Details
- Name
Jean Baptiste Camille Corot
- Brief Biography
1796 - 1875, French
- Occupation
Artist
- Description
-
Corot was the most versatile and successful French landscape painter of the first half of the 19th century. Renoir considered him to be the ‘ great genius of the century… He was called a poet. But what a misnomer! He was a naturalist. I have studied him ceaselessly without ever being able to approach his art.’ Corot was born into a comfortable bourgeois family, his father a cloth-merchant and his mother the proprietor of a thriving hat business. Corot’s youthful friendship with Michallon, the first winner of the Prix de Rome in landscape painting, confirmed his ambitions to become a painter himself. He studied with the classicising painters Michallon and Bertin, visiting Italy for the first time in the autumn of 1825 when he painted views of the Forum and Colosseum. Corot’s Salon pictures reveal his respect for the classical landscape tradition, rather than the northern Dutch landscapes favoured by the Barbizon School.

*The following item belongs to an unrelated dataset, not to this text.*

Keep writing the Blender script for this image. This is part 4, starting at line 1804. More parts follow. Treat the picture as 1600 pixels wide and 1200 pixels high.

On his return from Italy he worked in many regions of France, especially the Forest of Fontainebleau. There were two further visits to Italy in 1834 and 1843, and he also visited Switzerland, Holland and England. He was awarded the Legion of Honour in 1846 and became a member of the Salon jury in 1848. Although many aspects of his art anticipated Impressionism he remained devoted to the Salon and the ideals it embodied. His first biographer, Etienne Moreau-Nelaton wrote in 1905 that :’Corot never broke with tradition. Whereas Rousseau and Dupré deliberately set free aesthetics and renounced all attachment to the Possinesque French landscape of the past, Corot never burned his bridges and, always going to nature for his inspiration, remained exactly faithful to the formula of his artistic ancestors. He accomplished this tour de force by being at the same time the last of the classical landscapists and the first of the Impressionists.’